Is FELV Stock a Buy, According to Analysts?

Sell-side analysts collectively assign FELV a Moderate Buy consensus rating based on 274 Buys, 68 Holds, and four Sell rating assigned in the past three months. The average FELV stock price target of $29.01 implies 9.3% upside potential.

Reasonable Expense Ratios

The nice thing that all three of these ETFs have in common is that they all charge an expense ratio of just 0.18%, which is reasonable. It is also particularly reasonable in comparison to other actively-managed ETFs. 

This expense ratio means an investor putting $10,000 into FELC, FELG, or FELV will pay just $18 in fees over one year. Assuming that the fund returns 5% per year and maintains this 0.18% expense ratio, this same investor will pay just $230 in fees over 10 years. 

These modest expense ratios are even more favorable than other popular actively-managed growth ETFs. For example, the high-profile ARK Innovation ETF (NYSEARCA:ARKK) has a considerably higher expense ratio of 0.75%, more than four times as much as these Fidelity ETFs. An investor putting the same $10,000 into ARKK would pay $75 in fees in year one and $931 in costs over a decade (assuming the same parameters discussed above). 

Even Fidelity’s own Fidelity Blue Chip Growth ETF (BATS:FBCG) charges a considerably higher 0.59%, more than three times as much as the three funds mentioned above. An investor putting the same $10,000 into FBCG would pay $59 in fees in year one and $738 in costs for a decade (assuming the same parameters as discussed above). 

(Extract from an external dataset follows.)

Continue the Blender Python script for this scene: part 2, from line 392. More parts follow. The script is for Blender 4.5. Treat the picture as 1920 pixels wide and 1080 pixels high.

As you can see, FELC, FELG, and FELV are competitively priced actively-managed ETFs

Investor Takeaway

While FELG, FELC, and FELV are new to the world of ETFs, they all come with solid long-term track records of performance, diversified portfolios, and modest expense ratios. I’m bullish on these actively-managed ETFs from Fidelity for these reasons.